=== TASK PROMPT ===
Restate the listing below word for word, omitting any images.

________________

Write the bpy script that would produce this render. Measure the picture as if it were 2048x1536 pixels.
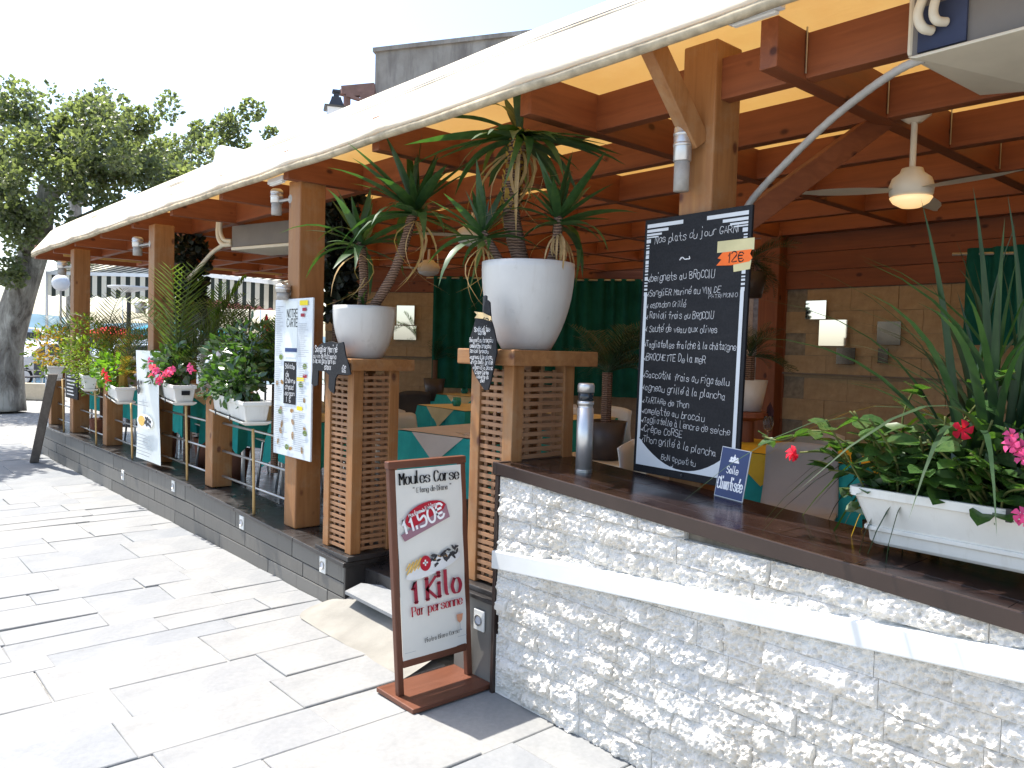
import bpy, bmesh, math, random
from mathutils import Vector, Matrix, noise
for _o in list(bpy.data.objects): bpy.data.objects.remove(_o)
S=bpy.context.scene; COL=S.collection; R=math.radians; PI=math.pi
# ---------------------------------------------------------------- camera
CAM=Vector((0,-2.42,1.6)); FPX=1600.0
def _axes():
    d=Vector((-385-1024,662-768,FPX)).normalized(); r=R(1.6)
    a=Vector((-math.sin(r),math.cos(r),0)); a.z=-(a.dot(d))/d.z; a.normalize()
    X=-d; Z=-a; Y=Z.cross(X); return X,Y,Z
_X,_Y,_Z=_axes()                       # world axes seen in camera space (x right, y down, z forward)
RW=Matrix((_X,_Y,_Z))                  # world = RW @ cam
cd=bpy.data.cameras.new('camera'); cam=bpy.data.objects.new('camera',cd); COL.objects.link(cam)
right=Vector((_X.x,_Y.x,_Z.x)); down=Vector((_X.y,_Y.y,_Z.y)); fwd=Vector((_X.z,_Y.z,_Z.z))
m=Matrix.Identity(4)
for i in range(3): m[i][0]=right[i]; m[i][1]=-down[i]; m[i][2]=-fwd[i]; m[i][3]=CAM[i]
cam.matrix_world=m; cd.sensor_fit='HORIZONTAL'; cd.sensor_width=36; cd.lens=36*FPX/2048
cd.clip_start=0.05; cd.clip_end=3000; S.camera=cam
S.render.resolution_x=1024; S.render.resolution_y=768
# ---------------------------------------------------------------- sky and sun
SUN=Vector((0.45,0.14,-1.0)).normalized()
w=bpy.data.worlds.new('World'); S.world=w; w.use_nodes=True
nt=w.node_tree; bg=nt.nodes['Background']; sky=nt.nodes.new('ShaderNodeTexSky'); sky.sky_type='NISHITA'; sky.sun_disc=False
sky.sun_elevation=math.asin(-SUN.z); sky.sun_rotation=math.atan2(-SUN.x,-SUN.y); sky.dust_density=2.0; sky.air_density=1.0; sky.ozone_density=1.0
nt.links.new(sky.outputs[0],bg.inputs[0]); bg.inputs[1].default_value=0.15
sl=bpy.data.lights.new('sun','SUN'); sl.energy=4.0; sl.angle=R(0.5); sl.color=(1,.955,.88)
so=bpy.data.objects.new('sun',sl); COL.objects.link(so); so.rotation_euler=SUN.to_track_quat('-Z','Y').to_euler()
S.view_settings.view_transform='Standard'; S.view_settings.look='None'; S.view_settings.exposure=1.38; S.view_settings.gamma=1
S.render.engine='CYCLES'
try:
    S.cycles.max_bounces=8; S.cycles.transparent_max_bounces=8; S.cycles.diffuse_bounces=5
except Exception: pass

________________

=== RESULT FOR THIS EXERCISE ===
Write the bpy script that would produce this render. Measure the picture as if it were 2048x1536 pixels.
import bpy, bmesh, math, random
from mathutils import Vector, Matrix, noise
for _o in list(bpy.data.objects): bpy.data.objects.remove(_o)
S=bpy.context.scene; COL=S.collection; R=math.radians; PI=math.pi
# ---------------------------------------------------------------- camera
CAM=Vector((0,-2.42,1.6)); FPX=1600.0
def _axes():
    d=Vector((-385-1024,662-768,FPX)).normalized(); r=R(1.6)
    a=Vector((-math.sin(r),math.cos(r),0)); a.z=-(a.dot(d))/d.z; a.normalize()
    X=-d; Z=-a; Y=Z.cross(X); return X,Y,Z
_X,_Y,_Z=_axes()                       # world axes seen in camera space (x right, y down, z forward)
RW=Matrix((_X,_Y,_Z))                  # world = RW @ cam
cd=bpy.data.cameras.new('camera'); cam=bpy.data.objects.new('camera',cd); COL.objects.link(cam)
right=Vector((_X.x,_Y.x,_Z.x)); down=Vector((_X.y,_Y.y,_Z.y)); fwd=Vector((_X.z,_Y.z,_Z.z))
m=Matrix.Identity(4)
for i in range(3): m[i][0]=right[i]; m[i][1]=-down[i]; m[i][2]=-fwd[i]; m[i][3]=CAM[i]
cam.matrix_world=m; cd.sensor_fit='HORIZONTAL'; cd.sensor_width=36; cd.lens=36*FPX/2048
cd.clip_start=0.05; cd.clip_end=3000; S.camera=cam
S.render.resolution_x=1024; S.render.resolution_y=768
# ---------------------------------------------------------------- sky and sun
SUN=Vector((0.45,0.14,-1.0)).normalized()
w=bpy.data.worlds.new('World'); S.world=w; w.use_nodes=True
nt=w.node_tree; bg=nt.nodes['Background']; sky=nt.nodes.new('ShaderNodeTexSky'); sky.sky_type='NISHITA'; sky.sun_disc=False
sky.sun_elevation=math.asin(-SUN.z); sky.sun_rotation=math.atan2(-SUN.x,-SUN.y); sky.dust_density=2.0; sky.air_density=1.0; sky.ozone_density=1.0
nt.links.new(sky.outputs[0],bg.inputs[0]); bg.inputs[1].default_value=0.15
sl=bpy.data.lights.new('sun','SUN'); sl.energy=4.0; sl.angle=R(0.5); sl.color=(1,.955,.88)
so=bpy.data.objects.new('sun',sl); COL.objects.link(so); so.rotation_euler=SUN.to_track_quat('-Z','Y').to_euler()
S.view_settings.view_transform='Standard'; S.view_settings.look='None'; S.view_settings.exposure=1.38; S.view_settings.gamma=1
S.render.engine='CYCLES'
try:
    S.cycles.max_bounces=8; S.cycles.transparent_max_bounces=8; S.cycles.diffuse_bounces=5
except Exception: pass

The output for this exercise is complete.